Bair is also a senior advisor to The Pew Charitable Trusts.

“As evidenced by the 2008 crisis and even recent headlines, we need a more effective and efficient early-warning system to detect issues that jeopardize the functioning of U.S. financial markets before they disrupt credit flows to the real economy,” Bair said.

“And two of the most critical tasks are how to impose greater market discipline on excess risk taking and effectively end the doctrine too-big-to-fail,” she said.

Insurance regulation was not cited as the reason the group was forming the new panel.

But the insurance industry has put great pressure on the Obama administration through members of Congress to thwart efforts by the FSOC and the OFR, which is located within the Treasury Department, to increase federal oversight of state-regulated insurance companies.

These agencies were created by the Dodd-Frank financial services reform law to monitor risks created, for example, by the problems at American International Group.

In comments following publication of a final rule the FSOC will use in evaluating whether an institution should be cited as “systemically significant,” insurance industry officials said no insurers should be so designated.

J. Stephen Zielezienski, the American Insurance Association’s (AIA) general counsel, said the AIA believes property & casualty insurers should be screened out of the systemically important financial institutions (SIFI) designation since they do not pose a threat to financial stability.

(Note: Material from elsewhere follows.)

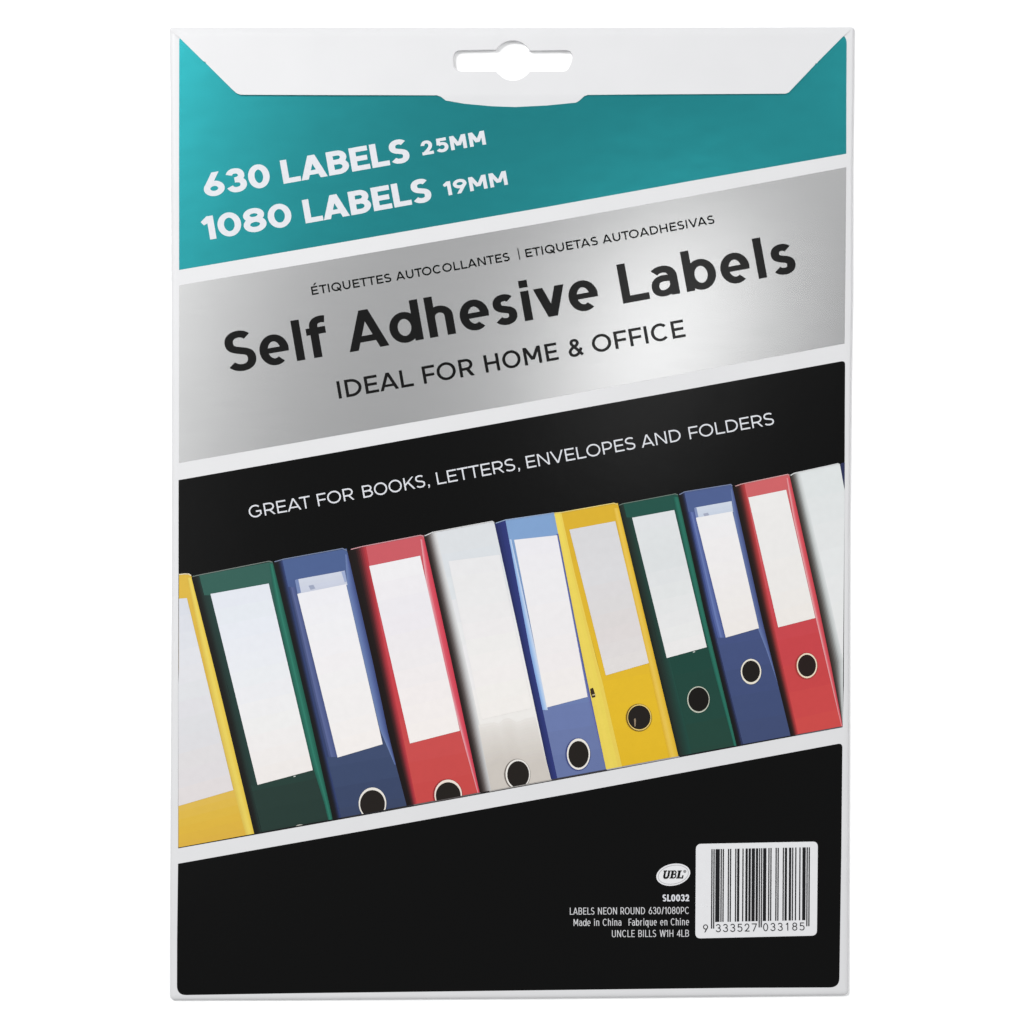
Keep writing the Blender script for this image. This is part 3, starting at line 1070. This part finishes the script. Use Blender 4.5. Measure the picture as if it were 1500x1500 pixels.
def b9(s):
    G = [(993, 725.6), (1034.3, 909), (1079, 1092), (1114, 1245)]
    L = [(1002.4, 721.5), (1041.7, 905), (1088.7, 1091), (1122, 1245)]
    I = [(1070, 712), (1073, 750), (1104, 905), (1112, 921), (1138.6, 1000), (1157, 1077)]
    R = [(1072.7, 713), (1116.4, 909), (1158, 1077), (1196, 1245)]
    spine(s, L, R, (1002, 721), (1071, 709.6), [(80, 98, 148), (76, 94, 144), (70, 84, 132), (66, 80, 122), (66, 78, 114), (66, 72, 102)])
    band(s, G, L, (724.8, 721.2), 1245, [(26, 32, 32), GAP, (34, 36, 50), (52, 64, 112)], 3, 5)
    band(s, L, [(1016, 743), (1020, 760), (1056, 905), (1063.6, 934)], 750, 934, [(54, 68, 124), (104, 122, 180), (72, 86, 146)], 4, 5)
    band(s, I, R, 716, 1000, [(110, 130, 178), (90, 106, 158), (68, 80, 130)], 4, 5)
    vgrad(s, (1017.8, 743.6), (1071.6, 734), (1074, 750), (1020, 760), [(208, 216, 230), (200, 210, 226)], 5, 3)
    s.add([crop([(1030, 752.5), (1037, 751), (1039, 754.5), (1032, 756.5)])], ink(164, 170, 192), Z(6))
    s.add([crop([(1016.6, 744.2), (1020, 743.4), (1023, 757.4), (1019.4, 758.4)])], ink(128, 144, 188), Z(6))
    vgrad(s, (1019.3, 758.5), (1072.7, 749), (1111.7, 920.1), (1063, 934), [(238, 237, 238), (240, 237, 237), (240, 236, 234), (240, 235, 230)], 7, 10)
    topline(s, [(995, 724.6), (1002.9, 720.4), (1070.5, 709.6), (1072.6, 712.2)], 1.2, (124, 136, 170), 8)
    eye(s, (1100, 983.7), (15, 18.6), (13, 15.8), (0, -.3), 8, (236, 230, 212), (34, 31, 28))


def b10(s):
    G = [(1072.7, 713), (1116.4, 909), (1158, 1077), (1196, 1245)]
    L = [(1086.5, 709.5), (1127.5, 909), (1165, 1075), (1203, 1245)]
    I = [(1152, 697), (1153, 718), (1194.6, 905), (1232, 1062)]
    R = [(1156.5, 697), (1203.9, 909), (1234.6, 1062), (1271, 1245)]
    spine(s, L, R, (1084.5, 709.8), (1155, 694.8), [(212, 102, 104), (212, 90, 94), (208, 72, 80), (206, 68, 72), (212, 76, 74), (206, 70, 66), (200, 76, 72)])
    band(s, G, [(x + 4, y) for x, y in L], (713.4, 709), 1245, [(34, 26, 24), (36, 28, 26), (62, 34, 32), (140, 50, 50), (198, 64, 68)], 3, 10)
    band(s, I, R, 700, 1066, [(234, 178, 180), (220, 88, 98), (206, 66, 76)], 4, 5)
    vgrad(s, (1096.1, 728.7), (1151.6, 717.4), (1194.3, 905.2), (1139.9, 919), [(238, 236, 234), (237, 235, 233), (238, 235, 232), (240, 235, 230)], 5, 8)
    topline(s, [(1077, 712.2), (1086.5, 708.9), (1153.7, 694.8), (1156.4, 696.4)], 1.2, (212, 160, 160), 6)
    eye(s, (1181.9, 975), (15, 18.4), (13.2, 16), (0, -.1), 8, (240, 222, 196), (42, 32, 30), rim=(170, 56, 52))


def b11(s):
    G = [(1156.5, 697), (1203.9, 909), (1234.6, 1062), (1271, 1245)]
    L = [(1163.3, 694), (1214, 909), (1240, 1030), (1280, 1245)]
    R = [(1230.5, 681), (1237.2, 712), (1280, 912)]
    s.add([crop([(1232, 678.5), (1237.4, 677.6), (1237.2, 714), (1230.5, 684)])], ink(44, 50, 86), Z(2))
    spine(s, L, R, (1162.4, 693.4), (1229, 679.4), [(224, 228, 228), (226, 229, 229), (232, 233, 233), (232, 233, 232), (230, 231, 230), (222, 223, 221), (206, 204, 200), (200, 198, 194)], 3)
    band(s, G, [(x + 9, y) for x, y in L], (697, 691.5), 1245, [(48, 38, 34), (78, 72, 68), (130, 130, 128), (194, 198, 197), (222, 225, 225)], 4, 9)
    topline(s, [(1158, 696.4), (1163.3, 693.2), (1227.3, 679.2), (1230.4, 681)], 1.4, (216, 218, 218), 6)


for lab, fn in (('printed yellow binder cut off by the left edge', b1), ('printed dark green binder beside the cut off yellow one', b2),
                ('printed dark blue binder with large eyelet', b3), ('printed red binder with eyelet cut by the lower edge', b4),
                ('printed pale grey binder between red and light blue', b5), ('printed light blue binder', b6),
                ('printed whole yellow binder', b7), ('printed green binder with whole eyelet', b8), ('printed blue binder with whole eyelet', b9),
                ('printed red binder with whole eyelet', b10), ('printed pale grey binder cut off by the right edge', b11)):
    binder(lab, fn)

# ---- lower black band with the small print
sh = Sheet()
sh.add([rounded([(260.8, 1265.2), (372.7, 1245.2), (565, 1211.2), (848, 1160.2), (1100, 1113.2), (1234, 1088.4), (1232.4, 1250), (1230.4, 1380), (1229.4, 1446.4),
                 (1080, 1447.0), (800, 1450.4), (430, 1455), (259.2, 1457.8), (259.4, 1380)], [0, 0, 0, 0, 0, 7, 0, 0, 14, 0, 0, 0, 14])], black, Z(1))
low_o = sh.build('lower_black_band', packet)
small = ink(214, 214, 216)


def fine_print(sheet, text, p0, p1, cap, t, k, wide, mat, z):
    """a line of small print: words set with their natural widths, then fitted between two points"""
    words = text.split(' ')
    wid = []
    for w in words:
        a = sum((CAPW[c] * wide if CAPW[c] else t * k) for c in w)
        a += .8 * sum(side(x, False) + side(y, True) for x, y in zip(w, w[1:]))
        wid.append(a)
    sp = .46
    tot = sum(wid) + sp * (len(words) - 1)
    x = 0.0
    for w, a in zip(words, wid):
        s0, s1 = x / tot, (x + a) / tot
        q0 = (p0[0] + (p1[0] - p0[0]) * s0, p0[1] + (p1[1] - p0[1]) * s0)
        q1 = (p0[0] + (p1[0] - p0[0]) * s1, p0[1] + (p1[1] - p0[1]) * s1)
        sheet.letters(word(w, q0, q1, cap, t, k, wide, 1.0), mat, z)
        x += a + sp


sh = Sheet()
fine_print(sh, 'SL0032', (970.4, 1320.3), (1009.6, 1320.1), 10.0, .19, 1.12, .78, white_ink, Z(3))
sh.build('lettering', low_o, 'bold white code reading SL0032')
sh = Sheet()
fine_print(sh, 'LABELS NEON ROUND 630/1080PC', (834.8, 1339.8), (1009.6, 1338.6), 10.2, .098, 1.1, .60, small, Z(3))
fine_print(sh, 'Made in China', (840.2, 1356.4), (910.2, 1355.9), 10.2, .098, 1.1, .60, small, Z(3))
fine_print(sh, 'Fabrique en Chine', (920.8, 1355.9), (1009.3, 1355.3), 10.2, .098, 1.1, .60, small, Z(3))
fine_print(sh, 'UNCLE BILLS W1H 4LB', (896.4, 1372.7), (1009.3, 1372.1), 10.2, .098, 1.1, .60, small, Z(3))
sh.build('lettering', low_o, 'three lines of small white print beside the barcode')

# oval maker's mark
sh = Sheet()
ca, sa = math.cos(math.radians(11.6)), math.sin(math.radians(11.6))


def oval(a, b):
    return [(986.2 + x * ca + y * sa, 1281.2 - x * sa + y * ca) for x, y in arc(0, 0, a, b, 0, 360, 56)[:-1]]


sh.add([oval(25.1, 15.9)], ink(236, 236, 238), Z(3))
sh.add([q for q in stroke(oval(22.4, 13.5), .8, True)], ink(176, 176, 178), Z(4))
mark = sh.build('oval_mark', packet, 'small white oval mark with slab letters UBL')
sh = Sheet()


def slab(polys, x0, y0, sc, skew=.20):
    return [[(x0 + (x + y * skew) * sc, y0 - y * sc) for x, y in p] for p in polys]


t = .20
U = stroke([(.20, 1), (.20, .33)] + bez((.20, .33), ((.20, .08), (.32, .07), (.44, .07)), ((.58, .07), (.70, .13), (.70, .36)))[1:] + [(.70, 1)], t * 1.25)
U += [[(.0, .87), (.44, .87), (.44, 1), (.0, 1)], [(.54, .87), (.86, .87), (.86, 1), (.54, 1)]]
B = [[(.0, 0), (.5, 0), (.5, .13), (.0, .13)], [(.0, .87), (.5, .87), (.5, 1), (.0, 1)], [(.10, 0), (.38, 0), (.38, 1), (.10, 1)]]
B += stroke([(.30, .93), (.46, .93)] + arc(.46, .73, .20, .20, 90, -90, 16)[1:] + [(.30, .53)], .15)
B += stroke([(.30, .53), (.48, .53)] + arc(.48, .30, .24, .23, 90, -90, 16)[1:] + [(.30, .07)], .15)
Lp = [[(.0, 0), (.84, 0), (.84, .15), (.0, .15)], [(.0, .87), (.5, .87), (.5, 1), (.0, 1)], [(.10, 0), (.40, 0), (.40, 1), (.10, 1)], [(.66, .1), (.84, .1), (.84, .40), (.70, .40)]]
sh.add(slab(U, 969.9, 1286.8, 11.8), ink(26, 26, 26), Z(5))
sh.add(slab(B, 980.6, 1286.8, 11.8), ink(26, 26, 26), Z(5))
sh.add(slab(Lp, 990.4, 1286.8, 11.8), ink(26, 26, 26), Z(5))
sh.add(stroke(arc(1003, 1276.4, 1.7, 1.7, 0, 360, 16), .7, True), ink(90, 90, 92), Z(5))
sh.add([[(1002.4, 1275.6), (1003.6, 1275.6), (1003.6, 1277.4), (1002.4, 1277.4)]], ink(110, 110, 112), Z(5))
sh.build('lettering', mark)

# barcode panel
sh = Sheet()
sh.add([rounded([(1019.4, 1236.2), (1198, 1232.6), (1196.6, 1370.4), (1018.5, 1374.6)], [8, 8, 8, 8])], ink(233, 233, 235), Z(3))
code_o = sh.build('barcode_panel', packet, 'white rounded barcode panel in the lower right corner')
LC = ['0001101', '0011001', '0010011', '0111101', '0100011', '0110001', '0101111', '0111011', '0110111', '0001011']
PAR = {'9': 'LGGLGL'}
digits = '9333527033185'


def ean(s):
    out = '101'
    for d, p in zip(s[1:7], PAR[s[0]]):
        L = LC[int(d)]
        out += L if p == 'L' else ''.join('1' if c == '0' else '0' for c in L)[::-1]
    out += '01010'
    for d in s[7:]:
        out += ''.join('1' if c == '0' else '0' for c in LC[int(d)])
    return out + '101'


bits = ean(digits)
polys = []
i = 0
while i < 95:
    if bits[i] == '1':
        j = i
        while j < 95 and bits[j] == '1':
            j += 1
        guard = i < 3 or 45 <= i < 50 or i >= 92
        s0, s1 = (i - .07) / 95, (j + .07) / 95
        top_y = lambda s: 1243.9 - 2.9 * s
        bot_y = (lambda s: 1360.2 - 3.6 * s) if guard else (lambda s: 1350.6 - 2.9 * s)
        X = lambda s, y: 1042.2 + 144.0 * s + (y - 1244) * -.006
        polys.append([(X(s0, top_y(s0)), top_y(s0)), (X(s1, top_y(s1)), top_y(s1)), (X(s1, bot_y(s1)), bot_y(s1)), (X(s0, bot_y(s0)), bot_y(s0))])
        i = j
    else:
        i += 1
sh = Sheet()
sh.add(polys, ink(34, 34, 36), Z(5))
sh.build('bars', code_o)
sh = Sheet()
dk = ink(46, 46, 48)
for k, ch in enumerate(digits):
    x = 1029.8 if k == 0 else (1048.4 + (k - 1) * 10.55 if k < 7 else 1117.8 + (k - 7) * 10.65)
    w = 7.4
    if ch == '1':
        x, w = x + 1.2, 3.6
    y = 1365.7 - .021 * (x - 1030)
    sh.letters([[[(x + a * 11.6, y - b * 11.6) for a, b in p] for p in glyph(ch, w / 11.6, .115)]], dk, Z(5))
sh.build('digits', code_o)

“AIA hopes that [the FSOC] will use the designation sparingly and apply it only to the companies that pose a systemic threat to U.S. financial stability.”

And, Ben McKay, senior vice president of federal government relations for the Property Casualty Insurers Association of America, said in a statement, “The final FSOC rule takes important steps to recognize that traditional home, auto and business-insurance activities are not systemically important.”

And, a House panel held a hearing on May 16 on the decision by the Federal Reserve Board to stop MetLife from increasing its dividends and buying back as a result of the findings of a so-called stress test administered to MetLife as well as more than a dozen large U.S. financial institutions.

At the hearing, Metropolitan Life Insurance Co., Americas, President William “Bill” Wheeler objected to designating a handful of insurance companies as SIFIs because it would upset the insurance industry balance in the United States.

The government will be “picking winners and losers in the insurance industry,” Wheeler warned lawmakers.

Last November, a subcommittee of the House Financial Services Committee held a hearing on three proposals by state legislators that would have limited the authority of the FSOC to examine insurance companies.

The three bills supported by state regulators would, respectively, revoke the authority of the Federal Insurance Office and the OFR within the Treasury to subpoena information from insurance companies; “explicitly and entirely” exclude insurance companies, including mutual insurance holding companies, from the Federal Deposit Insurance Corp.’s “orderly liquidation authority” for troubled large non-banks; and “preclude” the Federal Reserve from establishing higher prudential financial standards for troubled insurance companies it would oversee as ordered by the FSOC.

In a letter sent to the committee, officials of the National Association of Mutual Insurance Companies (NAMIC) said it is “unnecessary for property and casualty insurance companies to be overseen by the FSOC as potentially “systemically significant,” and Congress should move to take away that authority.

The NAMIC said passage of three bills sought by state regulators that would severely roll back federal authority to oversee insurance companies should only be the start of legislative action to curb federal oversight of insurance companies.

Charles Chamness, NAMIC president and CEO, said in the letter that the three legislative proposals to be considered “represent an excellent first step toward bringing much-needed certainty to insurance markets,” but stressed the prevention of new and unnecessary regulation of insurers by the FSOC.